ABD’de seçim anketi: Yarış başa baş ancak halk Biden’ı istemiyor
Seçim günlüğüne hoş geldiniz. Yine bir münazara için sabahlayarak gecenin nabzını tuttuk. Ortadoğu'daki krizden iklime, kürtajdan göçmen sorununa kadar her şeyin masaya yatırıldığı münazarada bazı sorular cevapsız kaldı. Ama kazanan dostluk oldu.
İsrail Lübnan’a mı girmiş? İran İsrail’e füze mi atmış? ABD için şu anda bunların bir önemi yok. Seçime 34 gün kalmışken başkan yardımcısı adaylarının kozlarını paylaştığı münazara her şeyden önce geliyor. Minnesota Valisi ve Kamala Harris’in başkan yardımcısı adayı olan Tim Walz ile Ohio Senatörü ve Donald Trump’ın yardımcı adayı JD Vance arasında sizler tam da uyurken görülen bu hesap, iki partinin de milyonlarca seyirciye eşzamanlı olarak sesleneceği belki de son an. Bu yıl önce Trump-Biden münazarası, sonra da Trump-Harris münazarasıyla epey bereketli geçti. Trump’a yakın kişiler geceki münazaranın 2024 yarışı için anlamsız olduğunu düşünüyor. Ancak Vance’in Trump sonrası Cumhuriyetçi liderliği için etkili olabilir.

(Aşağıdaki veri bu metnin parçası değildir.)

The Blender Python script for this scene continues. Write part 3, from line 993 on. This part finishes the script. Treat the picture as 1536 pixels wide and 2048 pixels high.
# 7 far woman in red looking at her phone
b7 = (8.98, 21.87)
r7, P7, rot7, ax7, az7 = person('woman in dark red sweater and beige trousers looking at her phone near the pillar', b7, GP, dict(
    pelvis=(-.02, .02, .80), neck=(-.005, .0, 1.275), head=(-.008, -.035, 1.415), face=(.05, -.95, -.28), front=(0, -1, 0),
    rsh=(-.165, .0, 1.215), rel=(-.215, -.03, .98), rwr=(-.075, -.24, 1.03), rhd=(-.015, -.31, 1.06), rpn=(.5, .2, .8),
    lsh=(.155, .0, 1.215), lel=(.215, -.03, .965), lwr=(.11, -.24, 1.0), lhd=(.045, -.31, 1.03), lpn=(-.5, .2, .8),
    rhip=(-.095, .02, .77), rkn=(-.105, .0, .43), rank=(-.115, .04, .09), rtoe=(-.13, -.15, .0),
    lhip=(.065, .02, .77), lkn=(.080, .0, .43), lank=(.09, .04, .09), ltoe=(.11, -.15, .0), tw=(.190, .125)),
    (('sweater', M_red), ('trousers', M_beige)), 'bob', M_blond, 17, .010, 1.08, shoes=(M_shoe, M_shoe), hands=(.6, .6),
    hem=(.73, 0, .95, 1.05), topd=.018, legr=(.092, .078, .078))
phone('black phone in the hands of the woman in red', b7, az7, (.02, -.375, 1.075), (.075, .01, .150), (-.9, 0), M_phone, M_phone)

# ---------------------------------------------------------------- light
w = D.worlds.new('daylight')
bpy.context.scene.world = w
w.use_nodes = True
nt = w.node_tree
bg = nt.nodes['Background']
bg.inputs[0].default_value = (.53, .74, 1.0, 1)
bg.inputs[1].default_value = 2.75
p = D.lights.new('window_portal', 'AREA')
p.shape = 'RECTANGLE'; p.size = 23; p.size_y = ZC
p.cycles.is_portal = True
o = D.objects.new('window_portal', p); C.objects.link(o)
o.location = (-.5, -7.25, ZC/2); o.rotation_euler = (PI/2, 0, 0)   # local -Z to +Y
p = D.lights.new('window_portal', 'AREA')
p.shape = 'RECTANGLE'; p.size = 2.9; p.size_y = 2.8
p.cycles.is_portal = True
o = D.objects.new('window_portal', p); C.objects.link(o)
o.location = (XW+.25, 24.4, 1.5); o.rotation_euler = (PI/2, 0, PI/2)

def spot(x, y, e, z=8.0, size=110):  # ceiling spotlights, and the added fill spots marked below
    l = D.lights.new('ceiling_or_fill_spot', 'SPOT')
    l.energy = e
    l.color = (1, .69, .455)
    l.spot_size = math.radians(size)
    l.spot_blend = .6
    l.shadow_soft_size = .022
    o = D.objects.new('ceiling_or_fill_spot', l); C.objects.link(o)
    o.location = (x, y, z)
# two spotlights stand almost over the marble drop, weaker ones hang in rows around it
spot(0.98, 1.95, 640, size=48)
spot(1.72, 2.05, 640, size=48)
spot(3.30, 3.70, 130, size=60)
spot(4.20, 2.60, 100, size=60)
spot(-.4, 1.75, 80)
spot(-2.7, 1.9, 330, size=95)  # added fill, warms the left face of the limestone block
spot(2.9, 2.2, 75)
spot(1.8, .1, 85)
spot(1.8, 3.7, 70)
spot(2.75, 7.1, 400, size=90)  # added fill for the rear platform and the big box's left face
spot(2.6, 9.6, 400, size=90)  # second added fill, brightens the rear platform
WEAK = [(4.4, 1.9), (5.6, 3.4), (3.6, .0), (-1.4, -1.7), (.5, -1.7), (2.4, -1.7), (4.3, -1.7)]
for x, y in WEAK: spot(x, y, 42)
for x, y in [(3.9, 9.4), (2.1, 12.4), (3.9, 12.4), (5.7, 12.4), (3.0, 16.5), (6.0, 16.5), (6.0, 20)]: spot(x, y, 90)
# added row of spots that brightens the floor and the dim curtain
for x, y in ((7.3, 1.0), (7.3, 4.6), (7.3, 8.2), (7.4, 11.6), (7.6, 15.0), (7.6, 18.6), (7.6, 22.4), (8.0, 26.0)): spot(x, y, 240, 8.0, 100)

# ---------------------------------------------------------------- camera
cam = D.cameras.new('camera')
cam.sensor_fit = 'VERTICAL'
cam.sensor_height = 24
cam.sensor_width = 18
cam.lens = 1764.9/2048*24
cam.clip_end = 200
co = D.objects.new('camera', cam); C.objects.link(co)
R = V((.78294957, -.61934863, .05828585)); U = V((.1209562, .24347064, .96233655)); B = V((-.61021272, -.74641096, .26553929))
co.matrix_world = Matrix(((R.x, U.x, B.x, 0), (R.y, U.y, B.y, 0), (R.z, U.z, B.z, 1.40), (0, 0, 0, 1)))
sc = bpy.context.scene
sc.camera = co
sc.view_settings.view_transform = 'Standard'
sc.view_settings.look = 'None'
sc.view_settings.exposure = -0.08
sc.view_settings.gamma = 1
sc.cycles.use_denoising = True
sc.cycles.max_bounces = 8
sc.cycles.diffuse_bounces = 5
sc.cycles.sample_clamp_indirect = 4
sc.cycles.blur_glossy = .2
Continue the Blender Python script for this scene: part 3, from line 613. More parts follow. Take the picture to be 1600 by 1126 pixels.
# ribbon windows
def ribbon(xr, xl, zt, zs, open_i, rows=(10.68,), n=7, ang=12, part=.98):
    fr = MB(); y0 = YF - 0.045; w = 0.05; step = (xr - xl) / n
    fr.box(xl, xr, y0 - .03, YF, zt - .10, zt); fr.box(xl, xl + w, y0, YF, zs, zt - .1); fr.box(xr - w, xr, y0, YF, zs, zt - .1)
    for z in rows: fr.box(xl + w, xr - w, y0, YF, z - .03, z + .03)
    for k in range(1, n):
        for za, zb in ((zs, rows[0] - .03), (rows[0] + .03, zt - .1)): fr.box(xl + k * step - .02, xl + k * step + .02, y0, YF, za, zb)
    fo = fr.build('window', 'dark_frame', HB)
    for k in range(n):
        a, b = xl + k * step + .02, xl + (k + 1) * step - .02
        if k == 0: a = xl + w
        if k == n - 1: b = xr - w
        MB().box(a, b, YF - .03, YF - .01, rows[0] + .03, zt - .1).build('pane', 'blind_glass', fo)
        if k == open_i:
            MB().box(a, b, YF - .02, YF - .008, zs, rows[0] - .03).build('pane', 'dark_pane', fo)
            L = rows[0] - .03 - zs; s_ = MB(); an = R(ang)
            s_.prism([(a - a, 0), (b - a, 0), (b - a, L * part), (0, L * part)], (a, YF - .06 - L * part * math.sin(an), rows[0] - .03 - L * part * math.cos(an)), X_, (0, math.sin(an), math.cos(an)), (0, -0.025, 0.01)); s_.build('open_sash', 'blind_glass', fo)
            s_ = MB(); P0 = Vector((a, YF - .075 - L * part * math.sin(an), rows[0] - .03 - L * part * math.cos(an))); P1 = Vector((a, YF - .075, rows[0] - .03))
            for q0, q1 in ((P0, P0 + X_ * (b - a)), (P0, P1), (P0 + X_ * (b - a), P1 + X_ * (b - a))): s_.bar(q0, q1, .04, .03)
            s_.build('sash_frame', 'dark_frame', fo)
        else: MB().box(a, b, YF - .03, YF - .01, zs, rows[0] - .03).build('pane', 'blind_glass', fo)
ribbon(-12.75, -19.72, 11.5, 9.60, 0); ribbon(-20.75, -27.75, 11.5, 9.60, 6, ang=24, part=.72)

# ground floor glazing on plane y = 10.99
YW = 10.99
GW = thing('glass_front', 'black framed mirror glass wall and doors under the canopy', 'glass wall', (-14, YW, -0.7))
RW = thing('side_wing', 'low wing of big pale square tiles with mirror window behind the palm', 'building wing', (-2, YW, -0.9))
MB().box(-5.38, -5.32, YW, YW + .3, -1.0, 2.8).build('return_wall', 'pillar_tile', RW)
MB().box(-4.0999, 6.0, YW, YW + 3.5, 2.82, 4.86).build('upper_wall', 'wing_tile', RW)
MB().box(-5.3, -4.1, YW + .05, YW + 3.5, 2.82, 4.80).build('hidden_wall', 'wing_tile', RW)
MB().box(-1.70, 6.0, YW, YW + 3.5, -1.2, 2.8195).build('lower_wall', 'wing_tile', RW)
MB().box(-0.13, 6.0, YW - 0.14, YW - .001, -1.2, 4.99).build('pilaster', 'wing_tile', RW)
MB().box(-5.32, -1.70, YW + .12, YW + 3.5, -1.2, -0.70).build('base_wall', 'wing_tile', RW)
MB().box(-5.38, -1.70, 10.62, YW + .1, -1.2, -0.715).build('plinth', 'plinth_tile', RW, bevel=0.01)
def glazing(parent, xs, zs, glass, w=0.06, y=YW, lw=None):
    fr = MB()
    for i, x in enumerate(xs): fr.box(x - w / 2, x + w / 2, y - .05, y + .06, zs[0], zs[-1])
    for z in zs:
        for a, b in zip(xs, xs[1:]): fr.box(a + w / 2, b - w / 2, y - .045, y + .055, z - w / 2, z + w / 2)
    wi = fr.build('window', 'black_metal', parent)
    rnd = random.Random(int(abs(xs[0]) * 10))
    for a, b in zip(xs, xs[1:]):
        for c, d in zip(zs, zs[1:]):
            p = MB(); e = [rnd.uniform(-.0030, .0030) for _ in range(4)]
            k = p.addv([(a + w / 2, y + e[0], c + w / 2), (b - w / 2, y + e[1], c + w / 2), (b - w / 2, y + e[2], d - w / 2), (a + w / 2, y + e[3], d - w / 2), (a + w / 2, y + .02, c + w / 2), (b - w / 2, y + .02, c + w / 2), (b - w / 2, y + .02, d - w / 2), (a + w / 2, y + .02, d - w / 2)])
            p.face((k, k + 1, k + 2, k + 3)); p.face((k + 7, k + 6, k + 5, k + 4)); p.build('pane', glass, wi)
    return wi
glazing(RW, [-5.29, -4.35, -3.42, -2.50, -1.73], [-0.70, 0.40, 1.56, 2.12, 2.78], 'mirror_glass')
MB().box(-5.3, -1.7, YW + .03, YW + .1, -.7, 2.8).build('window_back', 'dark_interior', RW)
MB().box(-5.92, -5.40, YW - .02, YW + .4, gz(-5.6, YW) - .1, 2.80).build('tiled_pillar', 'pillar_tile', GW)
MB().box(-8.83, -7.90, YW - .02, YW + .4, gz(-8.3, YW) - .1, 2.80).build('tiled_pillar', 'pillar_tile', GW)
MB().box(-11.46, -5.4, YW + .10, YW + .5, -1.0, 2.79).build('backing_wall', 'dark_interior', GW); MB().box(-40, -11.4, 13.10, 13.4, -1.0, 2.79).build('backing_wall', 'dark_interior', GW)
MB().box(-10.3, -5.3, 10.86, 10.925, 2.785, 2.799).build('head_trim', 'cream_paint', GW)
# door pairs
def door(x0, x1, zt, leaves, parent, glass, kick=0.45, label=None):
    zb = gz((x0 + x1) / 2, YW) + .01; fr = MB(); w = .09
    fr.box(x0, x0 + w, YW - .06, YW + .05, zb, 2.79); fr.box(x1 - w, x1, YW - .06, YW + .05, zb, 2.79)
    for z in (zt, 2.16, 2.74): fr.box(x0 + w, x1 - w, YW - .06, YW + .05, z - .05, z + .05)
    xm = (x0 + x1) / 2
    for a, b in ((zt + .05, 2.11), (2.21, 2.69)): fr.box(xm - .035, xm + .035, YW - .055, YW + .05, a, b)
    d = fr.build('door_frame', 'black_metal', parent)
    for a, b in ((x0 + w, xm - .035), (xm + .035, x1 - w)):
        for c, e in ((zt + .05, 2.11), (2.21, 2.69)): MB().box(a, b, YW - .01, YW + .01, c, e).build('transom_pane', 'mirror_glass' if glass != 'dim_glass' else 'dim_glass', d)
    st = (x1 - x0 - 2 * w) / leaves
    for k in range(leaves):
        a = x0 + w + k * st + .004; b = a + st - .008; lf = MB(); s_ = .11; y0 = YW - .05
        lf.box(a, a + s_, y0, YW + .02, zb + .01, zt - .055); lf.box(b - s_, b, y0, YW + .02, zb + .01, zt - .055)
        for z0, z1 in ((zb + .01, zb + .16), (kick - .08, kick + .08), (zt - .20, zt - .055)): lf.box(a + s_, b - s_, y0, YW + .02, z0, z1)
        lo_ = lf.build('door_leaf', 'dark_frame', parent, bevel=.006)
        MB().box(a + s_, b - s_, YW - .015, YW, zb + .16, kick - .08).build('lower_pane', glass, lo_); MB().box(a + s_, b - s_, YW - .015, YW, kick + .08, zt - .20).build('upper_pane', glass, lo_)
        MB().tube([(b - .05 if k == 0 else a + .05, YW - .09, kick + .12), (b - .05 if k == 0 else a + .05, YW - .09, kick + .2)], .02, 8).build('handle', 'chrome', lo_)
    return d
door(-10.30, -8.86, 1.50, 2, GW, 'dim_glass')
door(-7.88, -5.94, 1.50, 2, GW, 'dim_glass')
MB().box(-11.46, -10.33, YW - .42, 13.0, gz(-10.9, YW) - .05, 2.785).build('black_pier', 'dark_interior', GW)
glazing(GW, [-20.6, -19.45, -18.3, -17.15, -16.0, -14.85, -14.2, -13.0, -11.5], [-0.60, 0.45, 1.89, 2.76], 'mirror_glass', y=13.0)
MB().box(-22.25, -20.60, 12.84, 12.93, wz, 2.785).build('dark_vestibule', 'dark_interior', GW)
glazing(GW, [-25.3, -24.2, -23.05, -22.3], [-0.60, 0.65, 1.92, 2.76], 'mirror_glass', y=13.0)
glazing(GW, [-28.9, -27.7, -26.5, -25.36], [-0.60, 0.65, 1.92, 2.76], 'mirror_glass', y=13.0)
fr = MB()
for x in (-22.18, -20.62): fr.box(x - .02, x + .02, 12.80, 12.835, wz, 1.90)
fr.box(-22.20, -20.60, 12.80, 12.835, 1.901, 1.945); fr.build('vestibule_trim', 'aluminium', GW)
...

Merkezi New York City’de olan CBS News’in ev sahipliğindeki münazarayı biz de ekranlardan takip ettik. Sizin için münazarada dikkat çekenleri ve Amerikalı gazetecilerin konuyla ilgili eşzamanlı analizlerini derledik. Önce bir münazara öncesi neler oldu, neler bitti onlara kısaca bakıp konuya girelim.
❓Nasıl hazırlandılar: Burada da yine bir çalışkan öğrenci – tembel öğrenci durumu var. Walz neredeyse gece gündüz bu münazaraya hazırlanıyor. Kendisine bu süreçte en çok Ulaştırma Bakanı Pete Buttigieg yardımcı oldu. Kendi kendilerine münazara seansları düzenleyen ikili, Vance’in konuştuğu videoları da izledi. Vance de bu süreçte tamamen boş durdu denemez. Walz’un valiliğini yaptığı Minnesota’nın Cumhuriyetçi Temsilcisi Tom Emmer ile hazırlansa da “Kamu politikalarıyla ilgili ileri görüşlerimiz var. Bu nedenle çok fazla hazırlık yapmamız gerekmiyor. Kendimize çok daha fazla güveniyoruz ve açıkçası saklayacak bir şeyiniz yoksa hazırlanmak zorunda da değilsiniz” sözleriyle hazırlanmaya pek ihtiyacının olmadığını vurguladı. Vance’in bu özgüveninin içi boş değil. İki yıl önce Ohio’daki senato seçimlerinde sergilediği münazara performansı yükselişini sağlamıştı. Bir avukat olması da argüman üretmede başarılı olmasını sağlıyor.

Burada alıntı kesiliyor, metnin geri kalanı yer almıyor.